Aradan dört sene geçer. Ülkesinde büyük bir yangın gerçekleşir. Birçok yerde aynı anda yangınlar çıkar. Davit iş gezisindeyken bu yangından onun muhteşem villası da nasibini alacaktır. Ertesi gün yangın söndürülür ve inanılması güç bir görüntü ortaya çıkar. Yangın o sokaktaki tüm evleri küle çevirmiş ama tam Davit’in villasında durmuştur. Ne bahçesindeki ağaçlar ne de çimenler, çitler damla hasar görmemişlerdir. Sanki evin üstünde koruyucu bir fanus evi her türlü kötülükten korumuştur. Tüm gazeteler bu olaydan bahsederler. Davit kendisiyle konuşan gazeteciye şunu söyler, “Küçük bir çocukken çok yoksuldum. Okumak için part- time bir iş bulmalıydım. Günlerce iş aradım. Sonra bir teklif geldi. Okulun yakınında bir lokal çok müşterisi olduğunda beni çağıracaktı. İlk telefon hemen geldi. Çalıştım ve ertesi akşam tekrar çağrıldım ve üçüncü gece de oradaydım. Sevinçten uçuyordum. Ancak ardından telefonlar kesildi. Birkaç hafta sonra yine sıkıntıdaydım. Bir bankta oturup kara kara düşünürken önümden bir dilenci geçti. “Sanki ben çok zengindim de yardım edecektim” diye düşündüm. Dilenci “Çok açım” deyince cebimde son kalan 10 doların 5’ini hiç düşünmeden ona verdim. Beş dakika geçmeden lokalden telefon geldi. O gece özel bir geceydi ve tam 50 dolar, verdiğimin 10 katı kadar para kazandım. Bu bir tesadüf değildi. Farkındalık dedikleri bu olsa gerekti. İşte o an hayat felsefemi oluşturacak öğretiyi yaşamıma alıverdim. Ne kazandıysam bir kısmını bağışladım. Verdikçe kazancım katlandı ve bugünlere geldim. İlerde travmalarını atlatamayacakları durumlara sokmadan, kimseyi rencide etmeden, gerçekleştirdim bu yardımı. Verin ama bunun gücü egonuzdan gelmesin. Kaynağınız Tanrı katından olsun. İhtiyacı olanları kollayın. İnsanlar sizi konuşsun diye yapmayın. Mucizeler işte aynen burada yaşandığı misalde her an hayatımıza girebilir sadece ve sadece inanmaktan ve sizi kötülüklerden koruyacak sihirli iksir olan sadaka vermekten, usulünce yardımlaşmaktan vazgeçmediğimiz sürece.”

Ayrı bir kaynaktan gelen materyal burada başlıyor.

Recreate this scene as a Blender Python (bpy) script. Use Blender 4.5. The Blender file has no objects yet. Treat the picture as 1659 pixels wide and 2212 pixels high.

İnsan hayatı bir anda hem pozitife hem de negatife dönüşebilmektedir. Hepimizin her an yaşadığı birçok olayda gözlemlediğimiz gibi hayat bizi bir anda dar engebeli yollara götürebiliyor. “Olumsuzluklardan nasıl korunacağız? Ne yapmalıyız?” derseniz elimizden gelebilecek birkaç basit sihirli merhem var kanımca. Büyüklük yapmayarak gücümüzü daima iyiye kullanabilirsek, kimseyi küçük düşürmez paranın asıl sahibi olmadığı bilincine sahip olabilirsek, birbirimizi desteklersek Tanrı da bizi bir babanın kollarındaymışız gibi sever kollar ve her türlü kötülükten aynen buradaki fanus misali korur.